The Nickel Boys goes deeper than cold facts. Whitehead uses the skills of brilliant fiction writing to walk readers up close to the personal nature of the cruelty suffered by the boy victims of the Dozier School. He introduces us to Elwood, a young boy being raised by a grandmother, who labors as a hotel maid to support him. She suffers for him and clings to the faintest glimmers of hope that his life will someday be something that was never possible for her. He is a smart kid, eager to learn, ready to read anything he can get his hands on. His dream of going to college seems within reach.
Elwood’s fall from hope into despair pivots on an event that could not be predicted. On his way to visit the campus of the college he hopes to attend, Elwood hitchhikes, but the man who picks him up is driving a stolen car. This incident echoes the story of Jefferson told in Ernest Gaine’s A Lesson Before Dying. In that story an innocent man hitches a ride with two men who stop off at a store and end up robbing it. Both Jefferson and Elwood are ruined by being in the wrong place at the wrong time. In both stories their mistake is not having their own transportation, as if poverty and lack transportation can honestly be called a mistake.
Whitehead’s ability to juxtapose hope and hopelessness is profound. One Christmas young Elwood had been given a record of the speeches of Martin Luther King Jr., and he had listened to them so many times, he knew them from memory. He wants to be the man Dr. King describes, but one ride in the wrong car has turned his fate around. Elwood is torn out of the safe zone of his grandmother’s love, and sent to a reformatory, but the words of Dr. King go along with him, and they run through his mind continuously as if they are his own.
Elwood keeps hearing the voice of Dr. King reminding him never to relinquish his will to be somebody, no matter how much others try to put him down. Locked away in an ugly and cruel place Elwood reviews Dr. King’s Letter from Birmingham Jail. He hears, recorded indelibly in his own memory, his hero’s promise that nobility comes from the power of love and the will to help others.
At the training school Elwood is starved and overworked. No matter how hard he tries to preserve his own nobility, he is nonetheless subjected to the same despicable treatment that all the boys suffer. When he intervenes to stop a boy who is bullying another, he is taken to the notorious white shed for a beating, along with the bully and the victim. Like the others he is beaten with a leather strap that leaves deep bruises and open wounds. Effort and good intentions make no difference.
It is unsettling to be reminded of Martin Luther King Jr.’s speeches in tandem with accounts of Elwood’s horrifying experiences. Whitehall forces us to look squarely at hate and venality. We are made to see that where justice is suspended anything can happen. The author will not let us turn our gaze away so that we can avoid the hard questions. What finally has more power, love or hate, innocence or evil?

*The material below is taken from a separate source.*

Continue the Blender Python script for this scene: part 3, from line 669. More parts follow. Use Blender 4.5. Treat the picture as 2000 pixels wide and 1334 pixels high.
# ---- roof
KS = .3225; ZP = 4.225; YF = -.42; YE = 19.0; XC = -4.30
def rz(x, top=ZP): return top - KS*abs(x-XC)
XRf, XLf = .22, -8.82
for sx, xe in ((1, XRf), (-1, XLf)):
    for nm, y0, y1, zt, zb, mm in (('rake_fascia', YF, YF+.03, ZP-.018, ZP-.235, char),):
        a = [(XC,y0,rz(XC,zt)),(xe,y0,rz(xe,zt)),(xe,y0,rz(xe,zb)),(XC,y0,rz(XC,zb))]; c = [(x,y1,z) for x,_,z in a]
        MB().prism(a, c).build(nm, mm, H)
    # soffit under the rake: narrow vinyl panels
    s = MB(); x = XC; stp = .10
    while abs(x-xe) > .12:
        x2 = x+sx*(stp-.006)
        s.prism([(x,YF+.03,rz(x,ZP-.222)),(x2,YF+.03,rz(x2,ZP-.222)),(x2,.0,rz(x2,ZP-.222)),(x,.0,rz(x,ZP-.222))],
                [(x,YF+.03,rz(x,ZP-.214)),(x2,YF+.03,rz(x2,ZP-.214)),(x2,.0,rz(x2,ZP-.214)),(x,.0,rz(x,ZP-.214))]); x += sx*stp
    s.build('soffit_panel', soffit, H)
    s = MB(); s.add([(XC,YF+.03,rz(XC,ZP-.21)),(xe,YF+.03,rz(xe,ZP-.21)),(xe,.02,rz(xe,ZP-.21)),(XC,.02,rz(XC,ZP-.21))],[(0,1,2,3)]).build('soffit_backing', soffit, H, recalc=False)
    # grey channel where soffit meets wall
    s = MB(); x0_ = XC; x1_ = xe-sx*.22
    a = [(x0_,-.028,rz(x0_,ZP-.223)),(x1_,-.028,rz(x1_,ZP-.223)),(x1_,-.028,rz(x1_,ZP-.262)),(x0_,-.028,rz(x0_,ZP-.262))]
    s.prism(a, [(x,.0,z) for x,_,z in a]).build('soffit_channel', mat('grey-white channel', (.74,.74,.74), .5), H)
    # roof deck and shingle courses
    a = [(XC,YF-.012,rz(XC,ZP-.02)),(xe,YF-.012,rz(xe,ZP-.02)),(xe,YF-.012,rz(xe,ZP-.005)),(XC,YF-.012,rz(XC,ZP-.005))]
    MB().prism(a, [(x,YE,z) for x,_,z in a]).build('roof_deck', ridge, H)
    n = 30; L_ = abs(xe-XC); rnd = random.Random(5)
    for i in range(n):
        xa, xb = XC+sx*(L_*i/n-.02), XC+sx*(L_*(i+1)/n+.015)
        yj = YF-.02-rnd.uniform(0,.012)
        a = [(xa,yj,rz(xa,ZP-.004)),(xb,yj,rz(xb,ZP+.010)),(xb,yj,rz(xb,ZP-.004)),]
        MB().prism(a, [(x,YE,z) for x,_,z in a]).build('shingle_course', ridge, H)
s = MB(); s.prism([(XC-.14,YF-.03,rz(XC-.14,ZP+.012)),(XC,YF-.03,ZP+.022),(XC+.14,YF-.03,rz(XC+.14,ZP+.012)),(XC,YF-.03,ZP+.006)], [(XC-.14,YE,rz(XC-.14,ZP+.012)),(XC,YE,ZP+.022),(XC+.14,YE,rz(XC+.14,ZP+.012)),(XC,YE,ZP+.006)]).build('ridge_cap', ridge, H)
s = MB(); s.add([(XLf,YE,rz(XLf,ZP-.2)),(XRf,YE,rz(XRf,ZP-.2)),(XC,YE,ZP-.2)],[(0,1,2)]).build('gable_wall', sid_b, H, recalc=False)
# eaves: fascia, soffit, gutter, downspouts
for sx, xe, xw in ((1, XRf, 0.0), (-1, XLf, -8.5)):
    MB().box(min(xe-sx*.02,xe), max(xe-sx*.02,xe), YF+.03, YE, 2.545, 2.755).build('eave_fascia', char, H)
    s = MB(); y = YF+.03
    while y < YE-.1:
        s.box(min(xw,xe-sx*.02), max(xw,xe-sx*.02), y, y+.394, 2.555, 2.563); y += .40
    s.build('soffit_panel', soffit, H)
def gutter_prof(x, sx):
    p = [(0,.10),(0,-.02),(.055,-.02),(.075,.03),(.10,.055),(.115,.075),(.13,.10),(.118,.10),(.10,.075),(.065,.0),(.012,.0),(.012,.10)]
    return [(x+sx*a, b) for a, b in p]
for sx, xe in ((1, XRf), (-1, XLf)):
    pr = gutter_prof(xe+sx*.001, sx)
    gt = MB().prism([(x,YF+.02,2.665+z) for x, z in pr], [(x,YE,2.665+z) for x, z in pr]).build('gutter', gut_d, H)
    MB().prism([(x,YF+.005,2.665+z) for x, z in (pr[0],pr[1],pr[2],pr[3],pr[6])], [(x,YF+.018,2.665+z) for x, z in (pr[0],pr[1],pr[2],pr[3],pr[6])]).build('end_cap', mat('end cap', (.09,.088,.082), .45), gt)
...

Locked away in solitary confinement, in a room without light, and aching from a beating he has barely survived, Elwood is forced to rethink Dr. King’s noble words. “The world had whispered its rules to him for his whole life and he refused to listen.” It had told Elwood not to love, or trust, or stand up to be counted, but he resisted and went on believing the message of a higher way. He wanted so earnestly to believe what Reverend King had preached: “Love and the love will be returned, trust the righteous path and it will lead you to deliverance, fight and things will change.” These are the words of Dr. King to which he had been clinging to keep his hope alive.
As Whitehead’s skilled writing brings us into the cell with Elwood, we are told: “In those long hours, he struggled over Reverend King’s equation…. No, he could not make the leap of love. He understood neither the impulse of the proposition nor the will to execute it.”
This might be a place to end a story as tragic as the story of Elwood, but Whitehead does not leave us there. That would be too clear a conclusion. In a sense that would be too easy. The author pushes us on and continues the story. He brings us into the present with an epilogue that makes us realize that, even if we can close the book, the story is not done.